In the meantime I have gone ten years of an indeterminate sentence, for what at this stage, and in view of the finding of the Synodal process, is frivolous at most. What I, and indeed others, was saying and writing ten years ago, is now commonly held by people right around the Church.

I recently read the life of a United States Maryknoll priest, Roy Bourgeois, whose story of his dealings with the Vatican is remarkably similar to my own. He too got into trouble with the Vatican at the same time as myself, 2012. Roy had been an extraordinarily courageous man in the stands he had taken in his life on behalf of the oppressed. In particular he was appalled by some US policies in South America, and his protests led to him spending two terms of over a year in jail in the States. But none of this meant anything to the Vatican. For him to make a stand in favour of women’s equality in the Church was just one more instance of what he saw as unjust oppression. But the same man who dealt with me, William Levada, the head of the CDF at the time, had him dismissed from the priesthood. He was also dismissed from his missionary society, the Maryknolls who, according to the account he gives in his book, gave him little or no support.

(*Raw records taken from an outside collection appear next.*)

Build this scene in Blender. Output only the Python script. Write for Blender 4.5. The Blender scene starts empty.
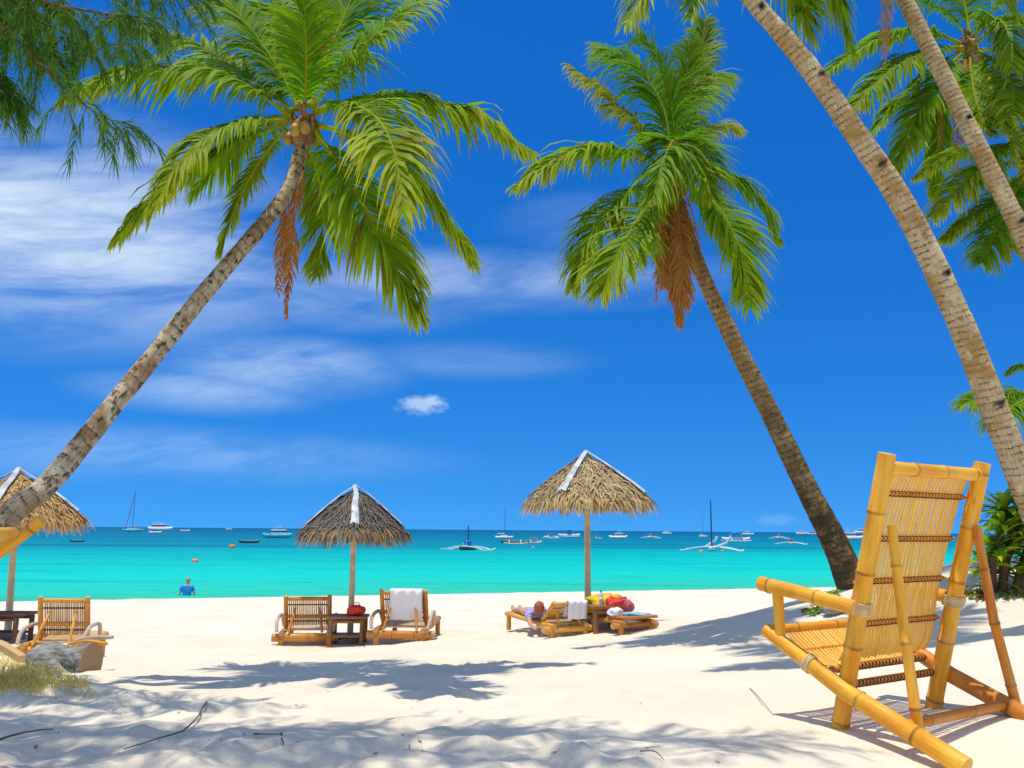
import bpy, math, random
from mathutils import Vector, Matrix, noise
R = math.radians
random.seed(7)
scene = bpy.context.scene
col = scene.collection

# ------------------------------------------------------------------ camera
F_PX, CX, CY = 850.0, 512.0, 384.0
EYE = Vector((0, 0, 0.9))
PITCH, ROLL = R(9.75), R(0.44)
fw = Vector((0, math.cos(PITCH), math.sin(PITCH)))
r0 = Vector((1, 0, 0)); u0 = Vector((0, -math.sin(PITCH), math.cos(PITCH)))
rt = r0 * math.cos(ROLL) + u0 * math.sin(ROLL)
up = u0 * math.cos(ROLL) - r0 * math.sin(ROLL)
cam_d = bpy.data.cameras.new('camera'); cam = bpy.data.objects.new('camera', cam_d); col.objects.link(cam)
m = Matrix.Identity(4)
for i in range(3):
    m[i][0] = rt[i]; m[i][1] = up[i]; m[i][2] = -fw[i]; m[i][3] = EYE[i]
cam.matrix_world = m
cam_d.sensor_width = 36; cam_d.lens = 36 * F_PX / 1024
cam_d.clip_start = 0.05; cam_d.clip_end = 60000
scene.camera = cam

def ray(u, v):
    return (fw + rt * ((u - CX) / F_PX) + up * (-(v - CY) / F_PX))
def P(u, v, d):                      # world point seen at (u,v) whose ground distance is d
    r = ray(u, v); return EYE + r * (d / r.y)

# ------------------------------------------------------------------ ground
SEA = -1.7
BUMPS = [(-7.4, 13.0, .08, 1.6), (1.15, 13.0, .20, 1.0), (.9, 11.2, -.04, .9), (-3.0, 12.6, -.15, 1.3), (5.6, 10.0, .66, 2.0),
         (7.5, 12.0, .45, 2.6), (-3.7, 6.2, .16, .7), (1.95, 3.68, -.11, .36)]
def shore_s(x, y): return (29.7 + .34 * x - y) / 1.056
def ground0(x, y):
    s = shore_s(x, y)
    if s > 0:
        a = -1.2 + .0274 * s; b = -.075 * (24.7 - s)
        k = .12; h = max(0, min(1, .5 + .5 * (b - a) / k)); z = a * (1 - h) + b * h + k * h * (1 - h) * .5
        k = .12; h = max(0, min(1, .5 + .5 * (.0 - z) / k)); z = .0 * (1 - h) + z * h - k * h * (1 - h) * .5
    else:
        z = max(-1.2 + .18 * s, -2.62 + .005 * s)
        z = max(z, -6)
    for bx, by, a, sg in BUMPS:
        q = ((x - bx) ** 2 + (y - by) ** 2) / (2 * sg * sg)
        if q < 12: z += a * math.exp(-q)
    return z
rf = random.Random(3)
FEET = []
for i in range(900):
    y = 2.6 + rf.random() ** 1.5 * 15
    x = rf.uniform(-.75, .75) * y
    if x > .12 * y and y > 2 and rf.random() < .72: continue
    if (x - 1.9) ** 2 + (y - 4.1) ** 2 < .5: continue
    FEET.append((x, y, rf.uniform(.08, .15), rf.uniform(.010, .028), rf.uniform(0, 3.14)))
cell = {}
for f in FEET: cell.setdefault((int(f[0] // .5), int(f[1] // .5)), []).append(f)
def ground(x, y):
    z = ground0(x, y)
    if shore_s(x, y) > -6:
        near = max(0, 1 - y / 26)
        left = max(.25, min(1, .8 - .5 * x))
        z += .018 * noise.noise((x * 1.1, y * 1.6, 0)) + near * left * (.022 * noise.noise((x * 2.3 + 9, y * 3.0, 4)) + .012 * noise.noise((x * 6, y * 7, 2)) + .006 * noise.noise((x * 13, y * 14, 2)))
        cx, cy = int(x // .5), int(y // .5)
        for i in (-1, 0, 1):
            for j in (-1, 0, 1):
                for fx, fy, r, dp, a in cell.get((cx + i, cy + j), ()):
                    dx, dy = x - fx, y - fy
                    if abs(dx) < .4 and abs(dy) < .4:
                        ca, sa = math.cos(a), math.sin(a)
                        q = ((dx * ca + dy * sa) / r) ** 2 + ((-dx * sa + dy * ca) / (r * 1.7)) ** 2
                        if q < 5: z += dp * (-math.exp(-q * 1.6) + .55 * math.exp(-((math.sqrt(q) - 1.35) ** 2) * 6))
    return z
def hit(u, v, dz=0):                 # where the ray through (u,v) meets the sand
    r = ray(u, v); r = r / r.y; d = 2.0
    while d < 60:
        p = EYE + r * d
        if p.z <= ground0(p.x, p.y): break
        d += .02
    return Vector((p.x, p.y, ground(p.x, p.y) + dz))
def on_ground(x, y, dz=0): return Vector((x, y, ground(x, y) + dz))
def sea_hit(u, v):
    r = ray(u, v)
    if r.z > -0.0006: r.z = -0.0006
    return EYE + r * ((SEA - EYE.z) / r.z)

# ------------------------------------------------------------------ object helpers
def tag(o, label=None, cat=None, group=None, kind=None):
    if label: o['label'] = label
    if cat: o['category'] = cat
    if group: o['group'] = group
    if kind: o['kind'] = kind
    return o
def empty(name, loc, rz=0, label=None, cat=None, group=None):
    o = bpy.data.objects.new(name, None); col.objects.link(o)
    o.location = loc; o.rotation_euler = (0, 0, rz); o.empty_display_size = .1
    return tag(o, label, cat, group)
def copy_tree(o, parent=None):
    c = o.copy(); col.objects.link(c)
    if parent: c.parent = parent
    for ch in o.children: copy_tree(ch, c)
    return c

class MB:
    def __init__(s):
        s.v = []; s.f = []; s.sm = []; s.lc = []; s.ca = []
    def vert(s, p, lc=(0, 0, 0), ca=(0, 0, 0)):
        s.v.append(tuple(p)); s.lc.append(lc); s.ca.append(ca); return len(s.v) - 1
    def face(s, ids, smooth=False):
        s.f.append(tuple(ids)); s.sm.append(smooth)
    def box(s, c, h, rot=None, ca=(0, 0, 0)):
        c = Vector(c); b = len(s.v)
        for x in (-1, 1):
            for y in (-1, 1):
                for z in (-1, 1):
                    p = Vector((x * h[0], y * h[1], z * h[2]))
                    if rot: p = rot @ p
                    s.vert(c + p, (x * h[0], y * h[1], z * h[2]), ca)
        for f in ((0, 1, 3, 2), (4, 6, 7, 5), (0, 4, 5, 1), (2, 3, 7, 6), (0, 2, 6, 4), (1, 5, 7, 3)):
            s.face([b + i for i in f])
    def tube(s, pts, rad, n=10, cap=True, joints=None, off=0, ca=(0, 0, 0), bulge=.1):
        pts = [Vector(p) for p in pts]
        if not hasattr(rad, '__len__'): rad = [rad] * len(pts)
        L = [0]
        for a, b in zip(pts, pts[1:]): L.append(L[-1] + (b - a).length)
        tot = L[-1]; ss = set(L)
        if joints:
            for j in joints:
                for e in (-.011, -.004, .004, .011):
                    if 0 < j + e < tot: ss.add(j + e)
        ss = sorted(ss); rings = []; pn = None
        for q in ss:
            i = 0
            while i < len(L) - 2 and q > L[i + 1]: i += 1
            t = (q - L[i]) / max(1e-9, L[i + 1] - L[i])
            p = pts[i].lerp(pts[i + 1], t); r = rad[i] * (1 - t) + rad[i + 1] * t
            if t < 1e-6 and i > 0: T = (pts[i + 1] - pts[i - 1])
            elif t > 1 - 1e-6 and i < len(pts) - 2: T = pts[i + 2] - pts[i]
            else: T = pts[i + 1] - pts[i]
            T.normalize()
            if pn is None:
                a = Vector((0, 0, 1)) if abs(T.z) < .9 else Vector((1, 0, 0))
                pn = T.cross(a).normalized()
            pn = (pn - T * pn.dot(T)).normalized(); bn = T.cross(pn)
            nd = 0
            if joints:
                for j in joints:
                    if abs(q - j) < .0045: nd = 1
            rr = r * (1 + bulge * nd)
            rings.append([s.vert(p + (pn * math.cos(2 * math.pi * k / n) + bn * math.sin(2 * math.pi * k / n)) * rr,
                                 (q + off, k / n if k <= n / 2 else 1 - k / n, r), (nd, ca[1], ca[2])) for k in range(n)])
        for A, B in zip(rings, rings[1:]):
            for k in range(n): s.face((A[k], A[(k + 1) % n], B[(k + 1) % n], B[k]), True)
        if cap:
            for ring, rev in ((rings[0], True), (rings[-1], False)):
                ids = [s.vert(s.v[i], s.lc[i], (0, .6, 0)) for i in ring]
                if rev: ids.reverse()
                s.face(ids)
        return rings
    def lathe(s, c, prof, n=24, ca=(0, 0, 0), smooth=True):
        c = Vector(c); rings = []
        for r, z in prof:
            rings.append([s.vert(c + Vector((r * math.cos(2 * math.pi * k / n), r * math.sin(2 * math.pi * k / n), z)), (z, k / n, r), ca) for k in range(n)])
        for A, B in zip(rings, rings[1:]):
            for k in range(n): s.face((A[k], A[(k + 1) % n], B[(k + 1) % n], B[k]), smooth)
        s.face(list(reversed(rings[0]))); s.face(rings[-1])
    def build(s, name, mat, parent=None, bevel=0, subsurf=0, solid=0):
        me = bpy.data.meshes.new(name); me.from_pydata(s.v, [], s.f)
        me.polygons.foreach_set('use_smooth', s.sm)
        a = me.attributes.new('lc', 'FLOAT_VECTOR', 'POINT'); a.data.foreach_set('vector', [c for t in s.lc for c in t])
        a = me.attributes.new('ca', 'FLOAT_VECTOR', 'POINT'); a.data.foreach_set('vector', [c for t in s.ca for c in t])
        me.materials.append(mat); me.update()
        o = bpy.data.objects.new(name, me); col.objects.link(o)
        if parent: o.parent = parent
        if solid: md = o.modifiers.new('solid', 'SOLIDIFY'); md.thickness = solid; md.offset = 0
        if bevel: md = o.modifiers.new('bevel', 'BEVEL'); md.width = bevel; md.segments = 2; md.limit_method = 'ANGLE'
        if subsurf: md = o.modifiers.new('sub', 'SUBSURF'); md.levels = md.render_levels = subsurf
        return o

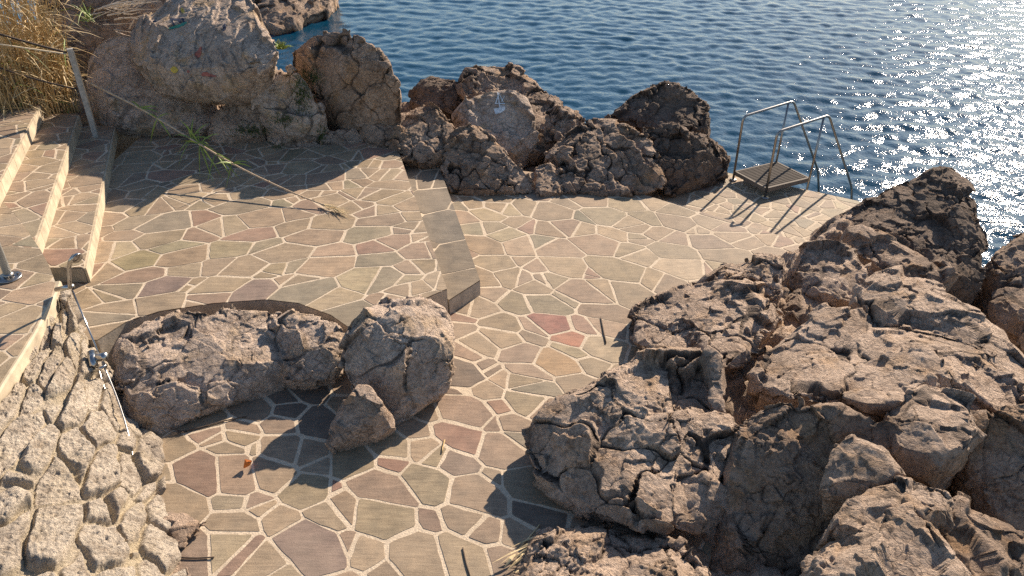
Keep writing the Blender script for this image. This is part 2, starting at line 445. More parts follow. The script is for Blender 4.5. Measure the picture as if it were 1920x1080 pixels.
Z1, Z2, Z3, Z4, Z5 = .175, .35, .525, .70, .875
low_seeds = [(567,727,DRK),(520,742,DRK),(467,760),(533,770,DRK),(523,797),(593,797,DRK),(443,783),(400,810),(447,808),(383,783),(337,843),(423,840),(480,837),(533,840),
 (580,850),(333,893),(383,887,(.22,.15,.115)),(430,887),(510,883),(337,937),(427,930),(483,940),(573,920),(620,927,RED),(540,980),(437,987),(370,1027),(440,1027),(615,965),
 (583,1020,PUR),(500,1063),(660,860),(740,870,RED),(737,837),(783,813),(810,773),(870,773),(863,820,RED),(807,848),(847,863,(.21,.16,.13)),(913,793),(933,763,(.28,.18,.13)),(910,733),(867,730),
 (997,757),(967,797),(937,843),(977,823),(720,917),(797,900),(840,920,(.24,.17,.13)),(933,900),(893,927),(650,953),(717,967),(747,997),(800,980,(.2,.14,.11)),(887,977),(993,913),(993,950,DRK),
 (957,997),(700,1030),(787,1043),(857,1047),(940,1053),(737,1063),(650,1012),(873,590,RED),(883,573),(880,623),(940,610),(970,567),(923,550),(1023,570),(1057,560),(1037,607,(.25,.12,.10)),
 (1117,580),(1073,633,(.33,.16,.11)),(1003,613),(987,633),(940,637),(913,643),(873,663),(973,660,(.26,.19,.145)),(1067,660),(1117,647),(1037,680,ORA),(993,697),(1097,683),(853,697,DRK),(913,690),
 (950,710),(993,720),(1073,715),(1090,613),(1120,613),(855,735),(900,520),(930,500),(960,520),(1000,540),(1040,525),(1090,545),(1130,540),(1170,545),(1060,500),(1010,500),(1100,510),(1150,505)]
ter_seeds = [(260,487,(.27,.225,.135)),(343,480),(300,537,PUR),(347,507),(350,537),(267,520),(413,497),(467,497),(407,540),(473,547,PUR),(397,553),(297,567),(207,557),(243,543),(170,567),(200,587),
 (193,507),(200,470),(240,443),(300,447),(373,440),(327,463),(310,420),(373,410,(.22,.135,.10)),(260,417),(427,423),(433,467),(490,463),(527,477),(487,410),(533,403),(517,500),(550,527),(547,497),
 (600,497),(617,473),(593,443),(547,427),(617,560),(563,550),(473,440),(623,420)]
# lower deck, down to the edge above the water
ZL = -.17                              # small landing by the ladder, one shallow step down
e0, e1 = at(1175, 355, 0), at(1444, 436, 0); e2 = e1 + (e1-e0)*.9; e00 = e0 - (e1-e0)*.25
LD = [(-6.0, 1.2), (0.6, 1.2), (e2.x, e2.y), (e00.x, e00.y), (-2.0, 10.6), (-6.0, 10.6)]
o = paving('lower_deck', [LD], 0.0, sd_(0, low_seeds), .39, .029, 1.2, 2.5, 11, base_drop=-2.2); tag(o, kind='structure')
LL = [(e2.x-.02, e2.y), tuple(at(1780, 430, ZL)[:2]), tuple(at(1606, 376, ZL)[:2]), tuple(at(1357, 322, ZL)[:2]), (1.9, 10.9), (e00.x, e00.y+.02)]
o = paving('ladder_landing', [LL], ZL, (), .34, .03, 1.3, 2.3, 14, base_drop=-2.2); tag(o, kind='structure')
# terrace two steps up, cut back by the curved bay
bay = P2(Z2, [(150, 700), (182, 637), (238, 602), (300, 583), (400, 568), (500, 561), (560, 568), (620, 590), (652, 612), (720, 600), (780, 566), (838, 541)])
bay[0] = (bay[1][0]-1.6, bay[1][1]-.05)
far_pt = at(748, 285, Z2); near_pt = at(838, 541, Z2)
edge_x = lambda y: near_pt.x + (far_pt.x-near_pt.x)*(y-near_pt.y)/(far_pt.y-near_pt.y)
pieces = []
YB = 11.2
for a, b in zip(bay[:-1], bay[1:]):
    pieces.append([a, b, (b[0], 8.0 if False else YB), (a[0], YB)])
# the strips stop at the slanting right-hand edge
cut = ccw([(-9, 3), tuple(near_pt[:2]), (edge_x(YB+1), YB+1), (-9, YB+1)])
pieces = [clip_convex(ccw(q), ccw([(-9.5, 1), (near_pt.x+.0, 1), tuple(near_pt[:2]), (edge_x(YB+2), YB+2), (-9.5, YB+2)])) for q in pieces]
pieces = [q for q in pieces if len(q) > 2]
o = paving('upper_terrace', pieces, Z2, sd_(Z2, ter_seeds), .39, .026, 1.18, .35, 12, base_drop=-.05); tag(o, kind='structure')
# the one step along the terrace edge
s0 = at(900, 525, Z1); s1 = at(830, 330, Z1); s1 = s0 + (s1-s0)*1.25
n0 = at(842, 562, Z1)
tread = [tuple(n0[:2]), tuple(s0[:2]), tuple(s1[:2]), (s1.x-.9, s1.y), (n0.x-.35, n0.y+.4)]
root = empty('terrace_step', (n0.x, n0.y, 0)); tag(root, 'single long stone step leading from the terrace down to the lower deck', 'step')
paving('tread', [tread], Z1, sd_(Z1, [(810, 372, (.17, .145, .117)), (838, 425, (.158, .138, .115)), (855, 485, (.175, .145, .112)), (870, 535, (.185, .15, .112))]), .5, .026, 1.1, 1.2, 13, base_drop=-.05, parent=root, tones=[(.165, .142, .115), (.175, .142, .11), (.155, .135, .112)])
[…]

Reading that, I realised that maybe I should appreciate my own Redemptorist colleagues more than I sometimes do. I never was in any doubt that there was a great deal of support for me, and is to this day, among my Irish confreres. I would not say the same about the General government.

I have met Roy Bourgeois in my travels in the States. He is a few years older than myself, but he retains his enthusiasm and energy in fighting for the oppressed, and against the oppressor. In my view it is a major stain on the Catholic Church that they could not find a place for someone like him. He should be seen as someone who follows the example of Jesus with extraordinary courage and commitment, rather than being seen as a threat to the institution. The Church is certainly not following the example of Jesus in the way they have treated him.

Male Supremacy in the Catholic Church; An Insider’ View. Roy Bourgeois.